◆ **PROBLEM DETAILS**:
Give back the full material, exactly as it reads.
————————
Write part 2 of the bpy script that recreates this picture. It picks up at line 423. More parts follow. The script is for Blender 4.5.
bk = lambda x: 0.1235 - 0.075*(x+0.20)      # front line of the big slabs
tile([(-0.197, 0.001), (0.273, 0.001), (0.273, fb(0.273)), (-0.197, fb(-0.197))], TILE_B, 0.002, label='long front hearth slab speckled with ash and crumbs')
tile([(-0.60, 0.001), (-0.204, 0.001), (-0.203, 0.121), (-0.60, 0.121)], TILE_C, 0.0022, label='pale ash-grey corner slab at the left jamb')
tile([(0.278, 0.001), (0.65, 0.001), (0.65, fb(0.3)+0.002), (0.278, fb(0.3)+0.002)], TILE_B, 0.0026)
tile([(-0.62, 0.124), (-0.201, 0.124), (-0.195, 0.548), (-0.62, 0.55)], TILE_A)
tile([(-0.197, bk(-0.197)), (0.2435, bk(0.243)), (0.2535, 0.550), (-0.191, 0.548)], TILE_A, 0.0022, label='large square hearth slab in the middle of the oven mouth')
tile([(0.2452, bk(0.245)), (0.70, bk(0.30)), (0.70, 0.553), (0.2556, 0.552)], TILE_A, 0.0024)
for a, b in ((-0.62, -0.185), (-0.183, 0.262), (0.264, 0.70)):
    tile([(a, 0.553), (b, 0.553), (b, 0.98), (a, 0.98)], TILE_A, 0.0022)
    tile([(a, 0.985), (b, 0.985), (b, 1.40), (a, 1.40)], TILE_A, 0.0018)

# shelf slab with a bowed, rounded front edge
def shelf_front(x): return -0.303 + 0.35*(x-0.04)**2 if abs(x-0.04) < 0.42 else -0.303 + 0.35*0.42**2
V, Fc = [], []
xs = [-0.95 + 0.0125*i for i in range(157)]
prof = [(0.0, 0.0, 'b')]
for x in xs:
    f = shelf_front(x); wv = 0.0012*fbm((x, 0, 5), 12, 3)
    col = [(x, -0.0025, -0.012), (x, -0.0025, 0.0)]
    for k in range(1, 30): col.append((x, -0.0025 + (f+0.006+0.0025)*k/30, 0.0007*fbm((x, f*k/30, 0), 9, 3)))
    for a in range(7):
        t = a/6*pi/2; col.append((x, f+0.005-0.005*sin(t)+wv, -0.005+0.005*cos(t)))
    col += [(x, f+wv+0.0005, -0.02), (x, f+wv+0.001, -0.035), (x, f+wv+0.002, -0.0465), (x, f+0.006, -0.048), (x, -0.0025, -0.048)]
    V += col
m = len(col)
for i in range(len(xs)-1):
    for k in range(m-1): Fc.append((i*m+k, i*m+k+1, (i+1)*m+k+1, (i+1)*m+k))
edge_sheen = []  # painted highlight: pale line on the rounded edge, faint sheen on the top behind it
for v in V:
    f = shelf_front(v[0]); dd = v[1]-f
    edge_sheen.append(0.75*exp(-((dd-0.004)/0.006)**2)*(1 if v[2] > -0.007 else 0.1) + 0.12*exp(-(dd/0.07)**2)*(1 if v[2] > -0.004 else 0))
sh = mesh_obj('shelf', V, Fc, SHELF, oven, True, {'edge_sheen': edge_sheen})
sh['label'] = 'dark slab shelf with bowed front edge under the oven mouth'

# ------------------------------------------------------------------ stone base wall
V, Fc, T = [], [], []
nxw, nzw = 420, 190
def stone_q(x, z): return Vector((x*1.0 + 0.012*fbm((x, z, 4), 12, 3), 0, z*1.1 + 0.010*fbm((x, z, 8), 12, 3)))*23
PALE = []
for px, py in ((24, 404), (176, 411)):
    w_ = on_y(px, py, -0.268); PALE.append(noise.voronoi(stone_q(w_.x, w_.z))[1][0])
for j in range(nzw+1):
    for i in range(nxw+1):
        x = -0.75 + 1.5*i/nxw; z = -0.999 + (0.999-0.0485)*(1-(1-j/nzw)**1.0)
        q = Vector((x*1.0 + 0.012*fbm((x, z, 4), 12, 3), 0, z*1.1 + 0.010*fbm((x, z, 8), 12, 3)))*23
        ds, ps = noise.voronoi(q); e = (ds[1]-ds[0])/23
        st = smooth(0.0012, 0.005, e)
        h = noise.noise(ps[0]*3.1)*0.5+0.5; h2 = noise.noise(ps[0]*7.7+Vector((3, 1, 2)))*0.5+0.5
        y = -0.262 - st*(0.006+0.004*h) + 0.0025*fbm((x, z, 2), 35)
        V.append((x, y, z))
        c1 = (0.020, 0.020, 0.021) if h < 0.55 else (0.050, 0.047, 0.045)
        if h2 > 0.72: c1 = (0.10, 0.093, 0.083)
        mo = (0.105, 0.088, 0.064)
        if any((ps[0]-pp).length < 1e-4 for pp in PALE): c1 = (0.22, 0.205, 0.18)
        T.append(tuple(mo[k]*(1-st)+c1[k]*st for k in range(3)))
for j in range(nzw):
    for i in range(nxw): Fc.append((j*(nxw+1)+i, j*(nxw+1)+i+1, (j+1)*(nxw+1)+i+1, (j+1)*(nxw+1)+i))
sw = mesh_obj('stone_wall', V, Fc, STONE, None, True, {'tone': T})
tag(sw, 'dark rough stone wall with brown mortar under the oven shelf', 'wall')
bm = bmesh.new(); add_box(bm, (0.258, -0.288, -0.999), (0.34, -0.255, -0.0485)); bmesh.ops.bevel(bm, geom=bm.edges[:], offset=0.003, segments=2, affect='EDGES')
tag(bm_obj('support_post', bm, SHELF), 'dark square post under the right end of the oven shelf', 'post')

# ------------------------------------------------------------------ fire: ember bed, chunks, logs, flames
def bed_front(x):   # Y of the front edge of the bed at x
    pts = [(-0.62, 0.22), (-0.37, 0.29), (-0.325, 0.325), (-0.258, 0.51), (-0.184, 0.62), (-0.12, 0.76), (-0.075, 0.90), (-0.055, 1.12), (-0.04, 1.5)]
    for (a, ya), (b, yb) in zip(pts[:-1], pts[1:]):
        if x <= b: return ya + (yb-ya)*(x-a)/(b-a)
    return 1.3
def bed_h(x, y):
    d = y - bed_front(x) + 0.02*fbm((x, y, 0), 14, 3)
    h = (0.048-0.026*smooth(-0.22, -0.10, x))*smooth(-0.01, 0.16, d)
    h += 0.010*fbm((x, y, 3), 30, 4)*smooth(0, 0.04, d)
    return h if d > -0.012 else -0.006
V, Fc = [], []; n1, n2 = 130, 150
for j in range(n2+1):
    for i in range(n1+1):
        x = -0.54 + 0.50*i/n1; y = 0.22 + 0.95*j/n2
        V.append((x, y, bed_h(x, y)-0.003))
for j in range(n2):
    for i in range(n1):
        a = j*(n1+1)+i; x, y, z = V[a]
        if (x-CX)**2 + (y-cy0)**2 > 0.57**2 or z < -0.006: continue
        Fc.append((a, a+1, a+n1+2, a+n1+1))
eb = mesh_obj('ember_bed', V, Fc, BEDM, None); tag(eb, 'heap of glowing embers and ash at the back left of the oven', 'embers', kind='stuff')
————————
◆ **CORRECT RESPONSE**:
Write part 2 of the bpy script that recreates this picture. It picks up at line 423. More parts follow. The script is for Blender 4.5.
bk = lambda x: 0.1235 - 0.075*(x+0.20)      # front line of the big slabs
tile([(-0.197, 0.001), (0.273, 0.001), (0.273, fb(0.273)), (-0.197, fb(-0.197))], TILE_B, 0.002, label='long front hearth slab speckled with ash and crumbs')
tile([(-0.60, 0.001), (-0.204, 0.001), (-0.203, 0.121), (-0.60, 0.121)], TILE_C, 0.0022, label='pale ash-grey corner slab at the left jamb')
tile([(0.278, 0.001), (0.65, 0.001), (0.65, fb(0.3)+0.002), (0.278, fb(0.3)+0.002)], TILE_B, 0.0026)
tile([(-0.62, 0.124), (-0.201, 0.124), (-0.195, 0.548), (-0.62, 0.55)], TILE_A)
tile([(-0.197, bk(-0.197)), (0.2435, bk(0.243)), (0.2535, 0.550), (-0.191, 0.548)], TILE_A, 0.0022, label='large square hearth slab in the middle of the oven mouth')
tile([(0.2452, bk(0.245)), (0.70, bk(0.30)), (0.70, 0.553), (0.2556, 0.552)], TILE_A, 0.0024)
for a, b in ((-0.62, -0.185), (-0.183, 0.262), (0.264, 0.70)):
    tile([(a, 0.553), (b, 0.553), (b, 0.98), (a, 0.98)], TILE_A, 0.0022)
    tile([(a, 0.985), (b, 0.985), (b, 1.40), (a, 1.40)], TILE_A, 0.0018)

# shelf slab with a bowed, rounded front edge
def shelf_front(x): return -0.303 + 0.35*(x-0.04)**2 if abs(x-0.04) < 0.42 else -0.303 + 0.35*0.42**2
V, Fc = [], []
xs = [-0.95 + 0.0125*i for i in range(157)]
prof = [(0.0, 0.0, 'b')]
for x in xs:
    f = shelf_front(x); wv = 0.0012*fbm((x, 0, 5), 12, 3)
    col = [(x, -0.0025, -0.012), (x, -0.0025, 0.0)]
    for k in range(1, 30): col.append((x, -0.0025 + (f+0.006+0.0025)*k/30, 0.0007*fbm((x, f*k/30, 0), 9, 3)))
    for a in range(7):
        t = a/6*pi/2; col.append((x, f+0.005-0.005*sin(t)+wv, -0.005+0.005*cos(t)))
    col += [(x, f+wv+0.0005, -0.02), (x, f+wv+0.001, -0.035), (x, f+wv+0.002, -0.0465), (x, f+0.006, -0.048), (x, -0.0025, -0.048)]
    V += col
m = len(col)
for i in range(len(xs)-1):
    for k in range(m-1): Fc.append((i*m+k, i*m+k+1, (i+1)*m+k+1, (i+1)*m+k))
edge_sheen = []  # painted highlight: pale line on the rounded edge, faint sheen on the top behind it
for v in V:
    f = shelf_front(v[0]); dd = v[1]-f
    edge_sheen.append(0.75*exp(-((dd-0.004)/0.006)**2)*(1 if v[2] > -0.007 else 0.1) + 0.12*exp(-(dd/0.07)**2)*(1 if v[2] > -0.004 else 0))
sh = mesh_obj('shelf', V, Fc, SHELF, oven, True, {'edge_sheen': edge_sheen})
sh['label'] = 'dark slab shelf with bowed front edge under the oven mouth'

# ------------------------------------------------------------------ stone base wall
V, Fc, T = [], [], []
nxw, nzw = 420, 190
def stone_q(x, z): return Vector((x*1.0 + 0.012*fbm((x, z, 4), 12, 3), 0, z*1.1 + 0.010*fbm((x, z, 8), 12, 3)))*23
PALE = []
for px, py in ((24, 404), (176, 411)):
    w_ = on_y(px, py, -0.268); PALE.append(noise.voronoi(stone_q(w_.x, w_.z))[1][0])
for j in range(nzw+1):
    for i in range(nxw+1):
        x = -0.75 + 1.5*i/nxw; z = -0.999 + (0.999-0.0485)*(1-(1-j/nzw)**1.0)
        q = Vector((x*1.0 + 0.012*fbm((x, z, 4), 12, 3), 0, z*1.1 + 0.010*fbm((x, z, 8), 12, 3)))*23
        ds, ps = noise.voronoi(q); e = (ds[1]-ds[0])/23
        st = smooth(0.0012, 0.005, e)
        h = noise.noise(ps[0]*3.1)*0.5+0.5; h2 = noise.noise(ps[0]*7.7+Vector((3, 1, 2)))*0.5+0.5
        y = -0.262 - st*(0.006+0.004*h) + 0.0025*fbm((x, z, 2), 35)
        V.append((x, y, z))
        c1 = (0.020, 0.020, 0.021) if h < 0.55 else (0.050, 0.047, 0.045)
        if h2 > 0.72: c1 = (0.10, 0.093, 0.083)
        mo = (0.105, 0.088, 0.064)
        if any((ps[0]-pp).length < 1e-4 for pp in PALE): c1 = (0.22, 0.205, 0.18)
        T.append(tuple(mo[k]*(1-st)+c1[k]*st for k in range(3)))
for j in range(nzw):
    for i in range(nxw): Fc.append((j*(nxw+1)+i, j*(nxw+1)+i+1, (j+1)*(nxw+1)+i+1, (j+1)*(nxw+1)+i))
sw = mesh_obj('stone_wall', V, Fc, STONE, None, True, {'tone': T})
tag(sw, 'dark rough stone wall with brown mortar under the oven shelf', 'wall')
bm = bmesh.new(); add_box(bm, (0.258, -0.288, -0.999), (0.34, -0.255, -0.0485)); bmesh.ops.bevel(bm, geom=bm.edges[:], offset=0.003, segments=2, affect='EDGES')
tag(bm_obj('support_post', bm, SHELF), 'dark square post under the right end of the oven shelf', 'post')

# ------------------------------------------------------------------ fire: ember bed, chunks, logs, flames
def bed_front(x):   # Y of the front edge of the bed at x
    pts = [(-0.62, 0.22), (-0.37, 0.29), (-0.325, 0.325), (-0.258, 0.51), (-0.184, 0.62), (-0.12, 0.76), (-0.075, 0.90), (-0.055, 1.12), (-0.04, 1.5)]
    for (a, ya), (b, yb) in zip(pts[:-1], pts[1:]):
        if x <= b: return ya + (yb-ya)*(x-a)/(b-a)
    return 1.3
def bed_h(x, y):
    d = y - bed_front(x) + 0.02*fbm((x, y, 0), 14, 3)
    h = (0.048-0.026*smooth(-0.22, -0.10, x))*smooth(-0.01, 0.16, d)
    h += 0.010*fbm((x, y, 3), 30, 4)*smooth(0, 0.04, d)
    return h if d > -0.012 else -0.006
V, Fc = [], []; n1, n2 = 130, 150
for j in range(n2+1):
    for i in range(n1+1):
        x = -0.54 + 0.50*i/n1; y = 0.22 + 0.95*j/n2
        V.append((x, y, bed_h(x, y)-0.003))
for j in range(n2):
    for i in range(n1):
        a = j*(n1+1)+i; x, y, z = V[a]
        if (x-CX)**2 + (y-cy0)**2 > 0.57**2 or z < -0.006: continue
        Fc.append((a, a+1, a+n1+2, a+n1+1))
eb = mesh_obj('ember_bed', V, Fc, BEDM, None); tag(eb, 'heap of glowing embers and ash at the back left of the oven', 'embers', kind='stuff')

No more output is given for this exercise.